Daniel Ang of Phillip Futures said in a note that the move "signalled Saudi Arabia's intention to fight for U.S. market share and could even show its intention to squeeze U.S. shale producers".
But analysts at JBC Energy wrote that the pricing reflected market fundamentals and did not have a political motive.
"We would strongly advocate against interpreting every month's OSP publication in the context of 'price war' and 'market share battle' stories," they said in a note.
The absence of signs that the Organization of the Petroleum Exporting Countries (OPEC) could curb output in a well supplied market also continued to weigh on sentiment.
The oil cartel will meet on Nov. 27 in Vienna to discuss its output targets for next year.

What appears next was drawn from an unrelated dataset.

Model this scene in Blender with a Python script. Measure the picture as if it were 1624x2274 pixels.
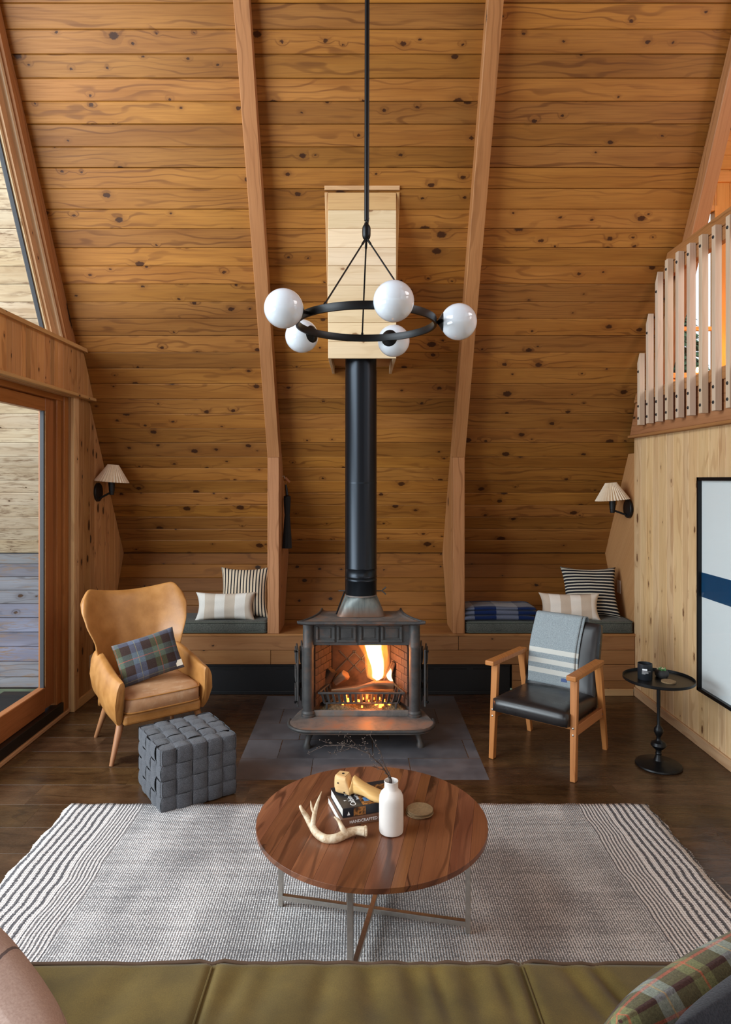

Members Venezuela and Ecuador are working on a joint proposal to defend oil prices, but the United Arab Emirates oil minister said the group is "not panicking."
OPEC's secretary general last week said production next year would not vary much from 2014, and members Iran and Kuwait have said a cut in output at the next meeting was unlikely.
"The market sentiment will stay negative until OPEC appears to be unified," said Commerzbank's Weinberg. "Everybody is blaming each other but nobody is willing to cut."
There is a growing lobby in the United States to lift a 40-year ban on U.S. crude exports which if successful could ease a supply glut in the Atlantic Basin.
A stronger dollar was also weighing on oil prices, making the commodity more expensive for buyers using other currencies.
The dollar touched a four-year high on Monday, before slipping back slightly on Tuesday.